May 27, 2013
Source: Boston Herald
On International Missing Children’s Day, marked May 25th, we remembered the thousands of missing children and the parents who grieve and plead for help. Since 2008, more than 7,000 American children have been abducted to a foreign country — not by a stranger, but by their other parent.

Such children are at risk of serious emotional and psychological problems and may experience anxiety, eating problems, nightmares, mood swings, sleep disturbances, aggressive behavior, resentment, guilt and fearfulness.
Members of Congress have seen the lopsided battles our constituents face to bring their children home from a foreign jurisdiction. Michael Elias, a combat-injured Iraqi veteran from New Jersey, has not held his children since 2008, when his ex-wife used her Japanese consulate connections to abduct Jade and Michael Jr. in violation of New Jersey court orders. Japan has refused to return the children or prosecute the abductor.
Elias told Congress, “All my hopes and dreams for their future now lie in the hands of others. … I am begging our government to help not only my family, but hundreds of other heartbroken families as well, to demand the return of our American children who are being held in Japan.”
Colin Bower’s children, Noor and Ramsay, were abducted from their home in Boston to Egypt nearly four years ago by their mother — who had lost custody because of her drug use and psychological problems. The Egyptian government facilitated the abduction by issuing fraudulent Egyptian passports, providing passage on the government-owned airline, and by shielding the mother, who comes from a well-connected family, from any accountability or responsibility.

At a recent hearing Bower noted the billions of dollars in U.S. assistance to Egypt and observed, “Regardless of whatever moral, fiscal, or political balance you use, providing uninterrupted aid to a partner that acts this way is quite simply wrong. If this is American foreign policy, it’s flawed and it isn’t working. We aren’t getting what we pay for.”
Tragically, the Obama administration has limited itself to diplomatic requests for the return of the children. In the words of Bernard Aronson, former assistant secretary of state of inter-American affairs, “a diplomatic request for which there is no real consequence for refusal is simply a sophisticated form of begging.”

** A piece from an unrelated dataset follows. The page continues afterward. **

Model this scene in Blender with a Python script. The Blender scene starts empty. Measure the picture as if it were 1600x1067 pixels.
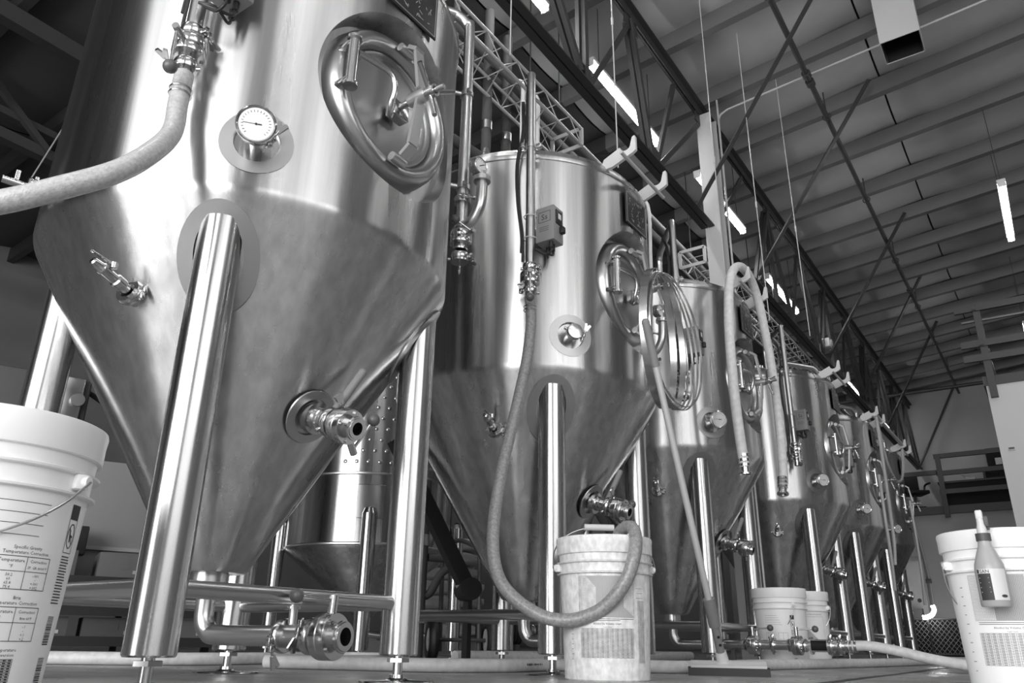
import bpy, bmesh, math, random
from mathutils import Vector, Matrix
random.seed(7)
PI = math.pi
R = math.radians
SC = bpy.context.scene
COL = SC.collection

# ------------------------------------------------------------------ camera
F_PX, PITCH, ROLL, YAW = 1206.5, .3708, .0162, .6073
cam = bpy.data.cameras.new('camera')
cam.sensor_fit = 'HORIZONTAL'
cam.sensor_width = 36
cam.lens = F_PX / 1600 * 36
cam.clip_start = .02
cam.clip_end = 200
co = bpy.data.objects.new('camera', cam)
COL.objects.link(co)
fw = Vector((math.cos(YAW) * math.cos(PITCH), math.sin(YAW) * math.cos(PITCH), math.sin(PITCH)))
r0 = Vector((math.sin(YAW), -math.cos(YAW), 0))
u0 = r0.cross(fw)
rr = r0 * math.cos(ROLL) + u0 * math.sin(ROLL)
uu = -r0 * math.sin(ROLL) + u0 * math.cos(ROLL)
co.matrix_world = Matrix(((rr.x, uu.x, -fw.x, -1.30), (rr.y, uu.y, -fw.y, -1.864), (rr.z, uu.z, -fw.z, .105), (0, 0, 0, 1)))
SC.camera = co

# ------------------------------------------------------------------ world, daylight, exposure
SC.view_settings.view_transform = 'Standard'
SC.view_settings.look = 'None'
SC.view_settings.exposure = 0.0
SC.view_settings.gamma = 1.0
SC.view_settings.use_curve_mapping = False
W = bpy.data.worlds.new('overcast')
SC.world = W
W.use_nodes = True
W.node_tree.nodes['Background'].inputs[0].default_value = (.8, .8, .8, 1)
W.node_tree.nodes['Background'].inputs[1].default_value = 1.0


def area(name, loc, direction, sx, sy, power):
    l = bpy.data.lights.new(name, 'AREA')
    l.shape = 'RECTANGLE'
    l.size, l.size_y = sx, sy
    l.energy = power
    o = bpy.data.objects.new(name, l)
    o.location = loc
    o.rotation_euler = Vector(direction).to_track_quat('-Z', 'Y').to_euler()
    COL.objects.link(o)
    return o


# daylight through the open roll-up doors in the wall behind the camera, plus an added high fill light on the aisle side
area('daylight_rear_door', (-6.95, -1.65, 2.1), (1, 0, 0.0), 7.1, 4.1, 700)
area('daylight_side_window', (-3.2, -7.9, 3.2), (0, 1, 0), 6.6, 3.4, 190)


# ------------------------------------------------------------------ materials
def mat(name, col, rough=.5, metal=0.0, spec=.5, aniso=0.0, arot=0.0, noise=None, bump=None, emit=0, tangent=None, coat=0):
    m = bpy.data.materials.new(name)
    m.use_nodes = True
    nt = m.node_tree
    b = nt.nodes['Principled BSDF']
    c = (col, col, col, 1)
    b.inputs['Base Color'].default_value = c
    b.inputs['Roughness'].default_value = rough
    b.inputs['Metallic'].default_value = metal
    b.inputs['Specular IOR Level'].default_value = spec
    if coat:
        b.inputs['Coat Weight'].default_value = coat
    if aniso:
        b.inputs['Anisotropic'].default_value = aniso
        b.inputs['Anisotropic Rotation'].default_value = arot
        t = nt.nodes.new('ShaderNodeTangent')
        t.direction_type = 'RADIAL'
        t.axis = tangent or 'Z'
        nt.links.new(t.outputs[0], b.inputs['Tangent'])
    if emit:
        b.inputs['Emission Color'].default_value = (1, 1, 1, 1)
        b.inputs['Emission Strength'].default_value = emit
    tc = nt.nodes.new('ShaderNodeTexCoord')

    def tex(scale, stretch, detail=4):
        mp = nt.nodes.new('ShaderNodeMapping')
        mp.inputs['Scale'].default_value = stretch
        nt.links.new(tc.outputs['Object'], mp.inputs[0])
        n = nt.nodes.new('ShaderNodeTexNoise')
        n.inputs['Scale'].default_value = scale
        n.inputs['Detail'].default_value = detail
        nt.links.new(mp.outputs[0], n.inputs['Vector'])
        return n
    if noise:   # list of (target, scale, stretch, lo, hi)
        for target, scale, stretch, lo, hi in noise:
            n = tex(scale, stretch)
            mr = nt.nodes.new('ShaderNodeMapRange')
            mr.inputs['From Min'].default_value = .3
            mr.inputs['From Max'].default_value = .7
            mr.inputs['To Min'].default_value = lo
            mr.inputs['To Max'].default_value = hi
            nt.links.new(n.outputs['Fac'], mr.inputs['Value'])
            nt.links.new(mr.outputs[0], b.inputs[target])
    if bump:
        prev = None
        for scale, stretch, strength, dist in bump:
            n = tex(scale, stretch)
            bn = nt.nodes.new('ShaderNodeBump')
            bn.inputs['Strength'].default_value = strength
            bn.inputs['Distance'].default_value = dist
            nt.links.new(n.outputs['Fac'], bn.inputs['Height'])
            if prev:
                nt.links.new(prev.outputs[0], bn.inputs['Normal'])
            prev = bn
        nt.links.new(prev.outputs[0], b.inputs['Normal'])
    return m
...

It is time for a new approach. That is why we have introduced H.R. 1951, the Sean and David Goldman Child Abduction Prevention and Return Act of 2013, which will give the president powerful tools to motivate a country’s quick response for the return of abducted children.
If a country has 10 or more cases not being resolved in a timely manner, or the judiciary, or law enforcement, or other responsible entity is persistently failing to fulfill their obligations, the president can take action to aggressively advocate for our children’s return — such as denying certain assistance, canceling cultural exchanges, opposing international loans, or extraditing the abductor.
This bill creates the expectation of action — not just words — to bring every American child home. In the words of then-Senator and now Secretary of State John Kerry at the 2012 passage of a Senate resolution calling for the return of the Bower children, we must “remain focused like a laser beam until this father is reunited with his two boys,” and every other abducted American child comes home. We can, and must, do more than talk.
U.S. Rep. Chris Smith (R) represents New Jersey’s 4th District.